** start of Supplied material **
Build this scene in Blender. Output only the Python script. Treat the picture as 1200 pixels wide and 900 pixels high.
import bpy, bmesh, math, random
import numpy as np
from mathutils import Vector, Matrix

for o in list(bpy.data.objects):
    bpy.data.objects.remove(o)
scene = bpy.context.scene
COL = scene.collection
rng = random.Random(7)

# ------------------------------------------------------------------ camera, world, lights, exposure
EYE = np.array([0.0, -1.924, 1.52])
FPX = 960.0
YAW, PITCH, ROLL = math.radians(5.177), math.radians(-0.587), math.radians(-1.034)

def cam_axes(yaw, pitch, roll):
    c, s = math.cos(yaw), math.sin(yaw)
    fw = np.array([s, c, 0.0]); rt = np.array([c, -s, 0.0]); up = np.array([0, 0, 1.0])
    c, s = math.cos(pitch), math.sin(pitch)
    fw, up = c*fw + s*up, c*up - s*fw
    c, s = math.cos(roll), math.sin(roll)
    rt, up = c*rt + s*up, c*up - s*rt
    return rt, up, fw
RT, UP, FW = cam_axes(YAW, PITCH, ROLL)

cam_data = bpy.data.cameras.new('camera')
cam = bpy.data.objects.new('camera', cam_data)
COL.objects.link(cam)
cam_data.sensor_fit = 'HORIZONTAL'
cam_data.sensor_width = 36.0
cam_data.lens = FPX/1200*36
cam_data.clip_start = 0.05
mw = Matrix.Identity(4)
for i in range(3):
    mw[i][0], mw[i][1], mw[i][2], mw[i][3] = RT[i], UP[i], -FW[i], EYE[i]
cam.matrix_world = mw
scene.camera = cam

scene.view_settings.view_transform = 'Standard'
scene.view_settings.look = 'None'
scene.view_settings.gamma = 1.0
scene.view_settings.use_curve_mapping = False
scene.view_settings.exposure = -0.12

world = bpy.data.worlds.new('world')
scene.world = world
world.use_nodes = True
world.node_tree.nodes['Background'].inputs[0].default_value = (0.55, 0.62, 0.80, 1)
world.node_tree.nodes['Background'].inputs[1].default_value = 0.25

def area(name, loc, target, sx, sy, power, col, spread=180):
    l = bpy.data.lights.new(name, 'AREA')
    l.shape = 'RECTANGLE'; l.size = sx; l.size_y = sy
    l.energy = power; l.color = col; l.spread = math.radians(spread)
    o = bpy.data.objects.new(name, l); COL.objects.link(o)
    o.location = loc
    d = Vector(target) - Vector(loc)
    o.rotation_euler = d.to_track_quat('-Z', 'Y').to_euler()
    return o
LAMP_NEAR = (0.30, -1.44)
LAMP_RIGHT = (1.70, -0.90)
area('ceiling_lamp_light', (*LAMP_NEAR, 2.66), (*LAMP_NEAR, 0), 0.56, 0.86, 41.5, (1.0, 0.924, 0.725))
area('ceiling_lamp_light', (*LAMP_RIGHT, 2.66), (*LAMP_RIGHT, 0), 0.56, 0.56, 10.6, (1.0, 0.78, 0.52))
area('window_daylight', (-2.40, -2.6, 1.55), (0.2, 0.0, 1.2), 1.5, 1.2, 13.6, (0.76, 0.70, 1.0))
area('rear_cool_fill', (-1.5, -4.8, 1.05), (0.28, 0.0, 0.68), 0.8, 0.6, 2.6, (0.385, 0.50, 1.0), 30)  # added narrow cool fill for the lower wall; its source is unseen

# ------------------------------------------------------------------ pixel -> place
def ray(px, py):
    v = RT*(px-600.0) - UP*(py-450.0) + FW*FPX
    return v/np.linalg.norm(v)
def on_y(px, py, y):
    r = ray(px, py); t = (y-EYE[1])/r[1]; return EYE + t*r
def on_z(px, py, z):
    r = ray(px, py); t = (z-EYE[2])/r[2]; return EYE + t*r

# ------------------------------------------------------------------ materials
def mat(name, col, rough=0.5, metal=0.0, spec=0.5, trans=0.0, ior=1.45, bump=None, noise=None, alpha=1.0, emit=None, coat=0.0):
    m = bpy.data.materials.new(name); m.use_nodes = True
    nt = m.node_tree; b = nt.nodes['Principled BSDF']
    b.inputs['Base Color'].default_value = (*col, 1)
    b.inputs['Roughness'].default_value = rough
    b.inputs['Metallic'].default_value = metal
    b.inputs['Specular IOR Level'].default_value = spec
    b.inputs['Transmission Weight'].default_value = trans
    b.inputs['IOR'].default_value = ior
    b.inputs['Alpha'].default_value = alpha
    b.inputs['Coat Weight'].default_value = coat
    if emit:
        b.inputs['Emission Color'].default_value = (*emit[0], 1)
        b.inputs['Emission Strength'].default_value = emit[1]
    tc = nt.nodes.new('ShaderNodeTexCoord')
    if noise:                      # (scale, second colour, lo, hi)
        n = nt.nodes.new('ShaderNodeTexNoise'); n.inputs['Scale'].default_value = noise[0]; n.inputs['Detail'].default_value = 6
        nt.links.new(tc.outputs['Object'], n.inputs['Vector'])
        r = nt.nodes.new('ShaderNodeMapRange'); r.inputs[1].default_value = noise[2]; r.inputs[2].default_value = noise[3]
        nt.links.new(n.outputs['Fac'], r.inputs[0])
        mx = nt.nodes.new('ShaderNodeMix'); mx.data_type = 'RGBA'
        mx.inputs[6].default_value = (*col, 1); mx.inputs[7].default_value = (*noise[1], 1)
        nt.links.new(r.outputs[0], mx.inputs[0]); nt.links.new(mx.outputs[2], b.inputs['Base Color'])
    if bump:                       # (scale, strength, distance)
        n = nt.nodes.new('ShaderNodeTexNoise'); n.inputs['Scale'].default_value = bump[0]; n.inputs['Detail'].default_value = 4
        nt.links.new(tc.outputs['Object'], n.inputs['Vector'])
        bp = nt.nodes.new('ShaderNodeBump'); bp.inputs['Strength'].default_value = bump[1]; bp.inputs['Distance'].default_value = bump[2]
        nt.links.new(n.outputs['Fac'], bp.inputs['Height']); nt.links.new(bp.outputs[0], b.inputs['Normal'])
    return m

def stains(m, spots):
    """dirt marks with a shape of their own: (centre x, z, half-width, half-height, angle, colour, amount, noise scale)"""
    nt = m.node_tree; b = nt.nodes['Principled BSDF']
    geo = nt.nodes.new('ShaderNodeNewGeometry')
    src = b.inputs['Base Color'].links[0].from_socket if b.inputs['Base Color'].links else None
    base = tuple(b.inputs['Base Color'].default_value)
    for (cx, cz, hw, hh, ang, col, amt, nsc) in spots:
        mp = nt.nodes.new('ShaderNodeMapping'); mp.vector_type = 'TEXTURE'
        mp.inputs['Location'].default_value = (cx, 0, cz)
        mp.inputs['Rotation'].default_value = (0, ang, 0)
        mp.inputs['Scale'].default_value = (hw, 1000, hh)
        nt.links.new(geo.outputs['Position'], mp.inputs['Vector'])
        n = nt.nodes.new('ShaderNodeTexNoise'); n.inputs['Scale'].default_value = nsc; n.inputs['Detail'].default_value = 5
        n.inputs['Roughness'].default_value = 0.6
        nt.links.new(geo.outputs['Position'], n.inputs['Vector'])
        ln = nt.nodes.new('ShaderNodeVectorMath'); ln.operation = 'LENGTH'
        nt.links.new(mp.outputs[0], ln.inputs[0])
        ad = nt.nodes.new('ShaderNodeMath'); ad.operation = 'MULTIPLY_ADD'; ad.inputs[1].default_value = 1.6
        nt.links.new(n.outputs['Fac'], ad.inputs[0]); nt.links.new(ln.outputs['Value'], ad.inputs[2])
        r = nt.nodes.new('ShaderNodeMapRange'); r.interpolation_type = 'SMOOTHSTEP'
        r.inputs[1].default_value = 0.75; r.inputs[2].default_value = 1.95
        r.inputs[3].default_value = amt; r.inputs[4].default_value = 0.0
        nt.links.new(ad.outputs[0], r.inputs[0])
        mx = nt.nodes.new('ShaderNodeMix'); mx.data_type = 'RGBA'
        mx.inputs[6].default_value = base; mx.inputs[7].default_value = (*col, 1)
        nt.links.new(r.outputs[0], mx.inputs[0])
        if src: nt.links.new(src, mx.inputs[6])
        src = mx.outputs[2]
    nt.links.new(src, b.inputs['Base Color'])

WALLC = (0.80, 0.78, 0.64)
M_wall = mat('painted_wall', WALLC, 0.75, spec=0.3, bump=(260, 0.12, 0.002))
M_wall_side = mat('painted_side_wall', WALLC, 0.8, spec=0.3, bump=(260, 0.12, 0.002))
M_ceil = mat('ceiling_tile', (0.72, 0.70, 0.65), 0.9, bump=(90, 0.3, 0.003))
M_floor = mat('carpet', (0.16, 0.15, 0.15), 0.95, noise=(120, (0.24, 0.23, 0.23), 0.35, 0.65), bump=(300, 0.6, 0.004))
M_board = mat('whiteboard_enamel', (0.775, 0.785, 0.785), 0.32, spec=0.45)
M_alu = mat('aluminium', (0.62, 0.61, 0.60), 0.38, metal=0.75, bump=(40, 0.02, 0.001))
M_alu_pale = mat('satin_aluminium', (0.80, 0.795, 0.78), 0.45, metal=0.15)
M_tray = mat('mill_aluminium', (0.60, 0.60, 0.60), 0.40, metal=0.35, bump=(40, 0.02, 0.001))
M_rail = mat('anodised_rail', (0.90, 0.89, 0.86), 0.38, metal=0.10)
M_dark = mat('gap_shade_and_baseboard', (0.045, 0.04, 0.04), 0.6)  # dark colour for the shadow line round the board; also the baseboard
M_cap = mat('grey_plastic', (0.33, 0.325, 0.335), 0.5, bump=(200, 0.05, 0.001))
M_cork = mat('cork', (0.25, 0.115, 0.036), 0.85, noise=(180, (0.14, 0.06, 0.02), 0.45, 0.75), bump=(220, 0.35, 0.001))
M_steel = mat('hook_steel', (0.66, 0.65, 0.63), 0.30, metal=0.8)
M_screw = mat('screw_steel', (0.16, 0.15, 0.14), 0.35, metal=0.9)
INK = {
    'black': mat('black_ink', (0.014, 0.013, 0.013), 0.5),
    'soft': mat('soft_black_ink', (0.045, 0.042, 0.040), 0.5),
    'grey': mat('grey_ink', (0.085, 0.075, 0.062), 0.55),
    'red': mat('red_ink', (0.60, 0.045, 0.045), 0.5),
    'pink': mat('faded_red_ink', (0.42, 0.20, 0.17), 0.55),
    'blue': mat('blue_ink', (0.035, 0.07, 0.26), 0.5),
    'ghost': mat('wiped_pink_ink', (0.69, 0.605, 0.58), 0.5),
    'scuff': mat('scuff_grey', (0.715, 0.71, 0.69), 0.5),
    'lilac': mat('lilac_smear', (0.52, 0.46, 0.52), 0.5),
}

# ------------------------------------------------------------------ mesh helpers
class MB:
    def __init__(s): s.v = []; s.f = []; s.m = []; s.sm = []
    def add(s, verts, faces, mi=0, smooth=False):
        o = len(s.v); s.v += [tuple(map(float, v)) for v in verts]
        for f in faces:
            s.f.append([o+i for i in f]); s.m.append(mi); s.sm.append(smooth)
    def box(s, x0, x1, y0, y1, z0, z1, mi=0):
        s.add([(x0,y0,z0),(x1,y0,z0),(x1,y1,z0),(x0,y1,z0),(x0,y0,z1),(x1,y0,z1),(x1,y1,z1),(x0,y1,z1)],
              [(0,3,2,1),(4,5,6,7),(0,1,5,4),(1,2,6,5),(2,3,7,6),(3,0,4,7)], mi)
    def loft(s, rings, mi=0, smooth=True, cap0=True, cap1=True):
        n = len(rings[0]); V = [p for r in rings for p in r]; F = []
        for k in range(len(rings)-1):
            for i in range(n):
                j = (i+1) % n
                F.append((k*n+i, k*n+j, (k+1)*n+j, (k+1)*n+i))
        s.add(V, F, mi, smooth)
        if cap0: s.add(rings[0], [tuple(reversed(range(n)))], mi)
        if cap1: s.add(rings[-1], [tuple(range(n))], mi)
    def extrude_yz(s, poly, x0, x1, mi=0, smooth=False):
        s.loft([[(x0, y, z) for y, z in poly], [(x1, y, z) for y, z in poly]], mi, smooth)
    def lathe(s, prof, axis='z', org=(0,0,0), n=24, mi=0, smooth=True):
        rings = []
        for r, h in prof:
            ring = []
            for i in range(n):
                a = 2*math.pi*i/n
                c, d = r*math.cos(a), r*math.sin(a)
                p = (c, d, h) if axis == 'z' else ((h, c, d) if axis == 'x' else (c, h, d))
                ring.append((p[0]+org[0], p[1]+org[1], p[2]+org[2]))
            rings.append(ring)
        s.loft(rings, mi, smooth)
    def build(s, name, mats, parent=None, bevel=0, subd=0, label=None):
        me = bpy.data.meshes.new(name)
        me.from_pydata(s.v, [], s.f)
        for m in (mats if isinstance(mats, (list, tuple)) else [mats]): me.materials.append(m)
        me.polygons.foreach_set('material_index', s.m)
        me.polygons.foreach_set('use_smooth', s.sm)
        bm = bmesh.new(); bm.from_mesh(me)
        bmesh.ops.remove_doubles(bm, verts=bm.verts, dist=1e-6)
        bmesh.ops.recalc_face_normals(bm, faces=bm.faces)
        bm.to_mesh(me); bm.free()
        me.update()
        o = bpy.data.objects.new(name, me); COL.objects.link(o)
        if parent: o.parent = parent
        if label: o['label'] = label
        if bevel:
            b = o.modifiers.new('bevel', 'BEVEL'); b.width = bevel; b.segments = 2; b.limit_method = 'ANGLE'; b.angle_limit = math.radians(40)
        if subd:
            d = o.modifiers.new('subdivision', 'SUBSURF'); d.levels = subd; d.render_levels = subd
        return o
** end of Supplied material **
**Aim**: Reproduce, please, the lines of the material from its first line down to the line containing "RT, UP, FW = cam_axes(YAW, PITCH, ROLL)", keeping both ends and nothing beyond them.

**Solution**:
Build this scene in Blender. Output only the Python script. Treat the picture as 1200 pixels wide and 900 pixels high.
import bpy, bmesh, math, random
import numpy as np
from mathutils import Vector, Matrix

for o in list(bpy.data.objects):
    bpy.data.objects.remove(o)
scene = bpy.context.scene
COL = scene.collection
rng = random.Random(7)

# ------------------------------------------------------------------ camera, world, lights, exposure
EYE = np.array([0.0, -1.924, 1.52])
FPX = 960.0
YAW, PITCH, ROLL = math.radians(5.177), math.radians(-0.587), math.radians(-1.034)

def cam_axes(yaw, pitch, roll):
    c, s = math.cos(yaw), math.sin(yaw)
    fw = np.array([s, c, 0.0]); rt = np.array([c, -s, 0.0]); up = np.array([0, 0, 1.0])
    c, s = math.cos(pitch), math.sin(pitch)
    fw, up = c*fw + s*up, c*up - s*fw
    c, s = math.cos(roll), math.sin(roll)
    rt, up = c*rt + s*up, c*up - s*rt
    return rt, up, fw
RT, UP, FW = cam_axes(YAW, PITCH, ROLL)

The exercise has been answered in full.